# [WHAT YOU ARE ASKED TO DO]
Write out the listing beneath this instruction in its entirety, exactly as it reads.

# [DATASET CONTENT]
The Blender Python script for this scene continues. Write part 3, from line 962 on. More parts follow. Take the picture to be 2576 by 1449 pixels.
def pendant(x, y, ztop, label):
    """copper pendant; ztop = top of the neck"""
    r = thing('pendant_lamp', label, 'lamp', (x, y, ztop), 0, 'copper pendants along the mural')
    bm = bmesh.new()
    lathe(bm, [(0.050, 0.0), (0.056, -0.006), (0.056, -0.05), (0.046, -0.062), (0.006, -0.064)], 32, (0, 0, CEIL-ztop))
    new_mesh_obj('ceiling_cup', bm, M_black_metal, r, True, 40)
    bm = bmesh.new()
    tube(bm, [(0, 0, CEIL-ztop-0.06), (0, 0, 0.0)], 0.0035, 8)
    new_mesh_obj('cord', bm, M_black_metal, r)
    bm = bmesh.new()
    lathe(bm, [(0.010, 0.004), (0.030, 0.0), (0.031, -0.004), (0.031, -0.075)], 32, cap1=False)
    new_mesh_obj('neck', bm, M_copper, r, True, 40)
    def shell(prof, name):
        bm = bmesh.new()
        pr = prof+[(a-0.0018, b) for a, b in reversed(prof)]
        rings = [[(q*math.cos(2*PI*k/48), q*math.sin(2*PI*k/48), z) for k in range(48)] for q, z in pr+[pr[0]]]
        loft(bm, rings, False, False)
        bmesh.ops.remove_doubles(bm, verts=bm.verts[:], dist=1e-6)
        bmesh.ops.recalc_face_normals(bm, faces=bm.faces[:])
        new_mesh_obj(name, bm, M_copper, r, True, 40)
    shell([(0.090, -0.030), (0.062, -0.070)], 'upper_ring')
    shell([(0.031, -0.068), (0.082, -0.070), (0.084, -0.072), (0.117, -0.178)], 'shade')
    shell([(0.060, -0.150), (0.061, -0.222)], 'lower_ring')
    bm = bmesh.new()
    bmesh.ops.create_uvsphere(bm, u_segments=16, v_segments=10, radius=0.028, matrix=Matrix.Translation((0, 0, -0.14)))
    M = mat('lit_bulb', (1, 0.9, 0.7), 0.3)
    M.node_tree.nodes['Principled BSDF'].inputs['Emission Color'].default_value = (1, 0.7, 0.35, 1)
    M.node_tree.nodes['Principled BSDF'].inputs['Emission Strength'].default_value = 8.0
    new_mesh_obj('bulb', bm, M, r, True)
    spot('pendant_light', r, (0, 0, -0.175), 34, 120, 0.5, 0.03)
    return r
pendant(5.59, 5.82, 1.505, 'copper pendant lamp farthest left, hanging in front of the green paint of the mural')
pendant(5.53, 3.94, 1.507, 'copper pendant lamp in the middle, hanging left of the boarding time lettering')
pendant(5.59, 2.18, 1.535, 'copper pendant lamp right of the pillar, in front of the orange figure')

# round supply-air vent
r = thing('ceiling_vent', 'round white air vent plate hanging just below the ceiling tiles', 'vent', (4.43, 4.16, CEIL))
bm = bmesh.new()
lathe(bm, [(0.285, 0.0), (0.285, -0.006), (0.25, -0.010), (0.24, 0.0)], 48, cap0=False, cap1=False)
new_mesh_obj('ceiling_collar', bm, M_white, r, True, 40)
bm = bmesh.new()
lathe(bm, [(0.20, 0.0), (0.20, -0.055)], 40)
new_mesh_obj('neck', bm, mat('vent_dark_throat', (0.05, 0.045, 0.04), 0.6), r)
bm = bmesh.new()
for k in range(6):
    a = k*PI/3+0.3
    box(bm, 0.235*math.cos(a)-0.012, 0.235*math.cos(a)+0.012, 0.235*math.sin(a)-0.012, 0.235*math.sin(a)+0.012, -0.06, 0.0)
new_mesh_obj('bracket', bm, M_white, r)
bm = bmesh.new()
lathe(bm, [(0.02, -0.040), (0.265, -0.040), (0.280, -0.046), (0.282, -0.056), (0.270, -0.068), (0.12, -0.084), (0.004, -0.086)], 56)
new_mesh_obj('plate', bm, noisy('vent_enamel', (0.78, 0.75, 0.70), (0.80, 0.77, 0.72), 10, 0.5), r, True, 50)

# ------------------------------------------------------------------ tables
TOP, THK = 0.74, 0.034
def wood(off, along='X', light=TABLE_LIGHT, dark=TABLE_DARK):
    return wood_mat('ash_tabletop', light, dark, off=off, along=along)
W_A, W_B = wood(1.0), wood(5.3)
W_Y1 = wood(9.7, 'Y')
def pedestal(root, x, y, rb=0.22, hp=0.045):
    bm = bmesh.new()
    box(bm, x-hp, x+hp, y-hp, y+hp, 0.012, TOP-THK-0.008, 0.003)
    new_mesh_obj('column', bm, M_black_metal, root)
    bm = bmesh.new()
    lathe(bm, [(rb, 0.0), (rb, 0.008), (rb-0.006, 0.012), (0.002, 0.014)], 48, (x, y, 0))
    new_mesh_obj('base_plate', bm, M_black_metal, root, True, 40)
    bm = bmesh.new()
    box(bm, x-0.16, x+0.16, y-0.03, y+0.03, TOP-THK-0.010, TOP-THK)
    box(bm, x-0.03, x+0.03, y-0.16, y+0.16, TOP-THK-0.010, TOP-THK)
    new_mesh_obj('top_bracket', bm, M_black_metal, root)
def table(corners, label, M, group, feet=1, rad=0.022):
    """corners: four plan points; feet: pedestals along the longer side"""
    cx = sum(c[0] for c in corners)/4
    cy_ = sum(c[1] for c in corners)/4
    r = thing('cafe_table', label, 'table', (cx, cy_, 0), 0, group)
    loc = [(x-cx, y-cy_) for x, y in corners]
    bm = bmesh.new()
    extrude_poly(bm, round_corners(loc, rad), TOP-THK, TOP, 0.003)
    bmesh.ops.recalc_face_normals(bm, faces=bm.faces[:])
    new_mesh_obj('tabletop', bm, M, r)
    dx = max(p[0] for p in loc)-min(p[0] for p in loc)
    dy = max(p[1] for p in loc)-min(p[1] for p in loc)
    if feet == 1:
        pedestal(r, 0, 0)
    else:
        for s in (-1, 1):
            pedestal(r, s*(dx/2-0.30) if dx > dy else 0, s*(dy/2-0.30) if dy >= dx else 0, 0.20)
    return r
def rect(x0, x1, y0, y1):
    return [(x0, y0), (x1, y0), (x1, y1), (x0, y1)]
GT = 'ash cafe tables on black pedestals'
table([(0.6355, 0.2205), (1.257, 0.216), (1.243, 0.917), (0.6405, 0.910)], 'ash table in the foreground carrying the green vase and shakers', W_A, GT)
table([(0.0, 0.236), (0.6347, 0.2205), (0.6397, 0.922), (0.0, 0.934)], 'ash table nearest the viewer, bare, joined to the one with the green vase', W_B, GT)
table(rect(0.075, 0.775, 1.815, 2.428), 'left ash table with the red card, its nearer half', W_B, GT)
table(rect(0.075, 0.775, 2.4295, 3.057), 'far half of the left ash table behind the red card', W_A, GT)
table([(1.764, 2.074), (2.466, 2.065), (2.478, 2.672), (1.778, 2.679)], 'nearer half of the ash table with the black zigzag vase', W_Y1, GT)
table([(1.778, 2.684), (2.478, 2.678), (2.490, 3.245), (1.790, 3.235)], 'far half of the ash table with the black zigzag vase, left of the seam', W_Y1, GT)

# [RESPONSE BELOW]
The Blender Python script for this scene continues. Write part 3, from line 962 on. More parts follow. Take the picture to be 2576 by 1449 pixels.
def pendant(x, y, ztop, label):
    """copper pendant; ztop = top of the neck"""
    r = thing('pendant_lamp', label, 'lamp', (x, y, ztop), 0, 'copper pendants along the mural')
    bm = bmesh.new()
    lathe(bm, [(0.050, 0.0), (0.056, -0.006), (0.056, -0.05), (0.046, -0.062), (0.006, -0.064)], 32, (0, 0, CEIL-ztop))
    new_mesh_obj('ceiling_cup', bm, M_black_metal, r, True, 40)
    bm = bmesh.new()
    tube(bm, [(0, 0, CEIL-ztop-0.06), (0, 0, 0.0)], 0.0035, 8)
    new_mesh_obj('cord', bm, M_black_metal, r)
    bm = bmesh.new()
    lathe(bm, [(0.010, 0.004), (0.030, 0.0), (0.031, -0.004), (0.031, -0.075)], 32, cap1=False)
    new_mesh_obj('neck', bm, M_copper, r, True, 40)
    def shell(prof, name):
        bm = bmesh.new()
        pr = prof+[(a-0.0018, b) for a, b in reversed(prof)]
        rings = [[(q*math.cos(2*PI*k/48), q*math.sin(2*PI*k/48), z) for k in range(48)] for q, z in pr+[pr[0]]]
        loft(bm, rings, False, False)
        bmesh.ops.remove_doubles(bm, verts=bm.verts[:], dist=1e-6)
        bmesh.ops.recalc_face_normals(bm, faces=bm.faces[:])
        new_mesh_obj(name, bm, M_copper, r, True, 40)
    shell([(0.090, -0.030), (0.062, -0.070)], 'upper_ring')
    shell([(0.031, -0.068), (0.082, -0.070), (0.084, -0.072), (0.117, -0.178)], 'shade')
    shell([(0.060, -0.150), (0.061, -0.222)], 'lower_ring')
    bm = bmesh.new()
    bmesh.ops.create_uvsphere(bm, u_segments=16, v_segments=10, radius=0.028, matrix=Matrix.Translation((0, 0, -0.14)))
    M = mat('lit_bulb', (1, 0.9, 0.7), 0.3)
    M.node_tree.nodes['Principled BSDF'].inputs['Emission Color'].default_value = (1, 0.7, 0.35, 1)
    M.node_tree.nodes['Principled BSDF'].inputs['Emission Strength'].default_value = 8.0
    new_mesh_obj('bulb', bm, M, r, True)
    spot('pendant_light', r, (0, 0, -0.175), 34, 120, 0.5, 0.03)
    return r
pendant(5.59, 5.82, 1.505, 'copper pendant lamp farthest left, hanging in front of the green paint of the mural')
pendant(5.53, 3.94, 1.507, 'copper pendant lamp in the middle, hanging left of the boarding time lettering')
pendant(5.59, 2.18, 1.535, 'copper pendant lamp right of the pillar, in front of the orange figure')

# round supply-air vent
r = thing('ceiling_vent', 'round white air vent plate hanging just below the ceiling tiles', 'vent', (4.43, 4.16, CEIL))
bm = bmesh.new()
lathe(bm, [(0.285, 0.0), (0.285, -0.006), (0.25, -0.010), (0.24, 0.0)], 48, cap0=False, cap1=False)
new_mesh_obj('ceiling_collar', bm, M_white, r, True, 40)
bm = bmesh.new()
lathe(bm, [(0.20, 0.0), (0.20, -0.055)], 40)
new_mesh_obj('neck', bm, mat('vent_dark_throat', (0.05, 0.045, 0.04), 0.6), r)
bm = bmesh.new()
for k in range(6):
    a = k*PI/3+0.3
    box(bm, 0.235*math.cos(a)-0.012, 0.235*math.cos(a)+0.012, 0.235*math.sin(a)-0.012, 0.235*math.sin(a)+0.012, -0.06, 0.0)
new_mesh_obj('bracket', bm, M_white, r)
bm = bmesh.new()
lathe(bm, [(0.02, -0.040), (0.265, -0.040), (0.280, -0.046), (0.282, -0.056), (0.270, -0.068), (0.12, -0.084), (0.004, -0.086)], 56)
new_mesh_obj('plate', bm, noisy('vent_enamel', (0.78, 0.75, 0.70), (0.80, 0.77, 0.72), 10, 0.5), r, True, 50)

# ------------------------------------------------------------------ tables
TOP, THK = 0.74, 0.034
def wood(off, along='X', light=TABLE_LIGHT, dark=TABLE_DARK):
    return wood_mat('ash_tabletop', light, dark, off=off, along=along)
W_A, W_B = wood(1.0), wood(5.3)
W_Y1 = wood(9.7, 'Y')
def pedestal(root, x, y, rb=0.22, hp=0.045):
    bm = bmesh.new()
    box(bm, x-hp, x+hp, y-hp, y+hp, 0.012, TOP-THK-0.008, 0.003)
    new_mesh_obj('column', bm, M_black_metal, root)
    bm = bmesh.new()
    lathe(bm, [(rb, 0.0), (rb, 0.008), (rb-0.006, 0.012), (0.002, 0.014)], 48, (x, y, 0))
    new_mesh_obj('base_plate', bm, M_black_metal, root, True, 40)
    bm = bmesh.new()
    box(bm, x-0.16, x+0.16, y-0.03, y+0.03, TOP-THK-0.010, TOP-THK)
    box(bm, x-0.03, x+0.03, y-0.16, y+0.16, TOP-THK-0.010, TOP-THK)
    new_mesh_obj('top_bracket', bm, M_black_metal, root)
def table(corners, label, M, group, feet=1, rad=0.022):
    """corners: four plan points; feet: pedestals along the longer side"""
    cx = sum(c[0] for c in corners)/4
    cy_ = sum(c[1] for c in corners)/4
    r = thing('cafe_table', label, 'table', (cx, cy_, 0), 0, group)
    loc = [(x-cx, y-cy_) for x, y in corners]
    bm = bmesh.new()
    extrude_poly(bm, round_corners(loc, rad), TOP-THK, TOP, 0.003)
    bmesh.ops.recalc_face_normals(bm, faces=bm.faces[:])
    new_mesh_obj('tabletop', bm, M, r)
    dx = max(p[0] for p in loc)-min(p[0] for p in loc)
    dy = max(p[1] for p in loc)-min(p[1] for p in loc)
    if feet == 1:
        pedestal(r, 0, 0)
    else:
        for s in (-1, 1):
            pedestal(r, s*(dx/2-0.30) if dx > dy else 0, s*(dy/2-0.30) if dy >= dx else 0, 0.20)
    return r
def rect(x0, x1, y0, y1):
    return [(x0, y0), (x1, y0), (x1, y1), (x0, y1)]
GT = 'ash cafe tables on black pedestals'
table([(0.6355, 0.2205), (1.257, 0.216), (1.243, 0.917), (0.6405, 0.910)], 'ash table in the foreground carrying the green vase and shakers', W_A, GT)
table([(0.0, 0.236), (0.6347, 0.2205), (0.6397, 0.922), (0.0, 0.934)], 'ash table nearest the viewer, bare, joined to the one with the green vase', W_B, GT)
table(rect(0.075, 0.775, 1.815, 2.428), 'left ash table with the red card, its nearer half', W_B, GT)
table(rect(0.075, 0.775, 2.4295, 3.057), 'far half of the left ash table behind the red card', W_A, GT)
table([(1.764, 2.074), (2.466, 2.065), (2.478, 2.672), (1.778, 2.679)], 'nearer half of the ash table with the black zigzag vase', W_Y1, GT)
table([(1.778, 2.684), (2.478, 2.678), (2.490, 3.245), (1.790, 3.235)], 'far half of the ash table with the black zigzag vase, left of the seam', W_Y1, GT)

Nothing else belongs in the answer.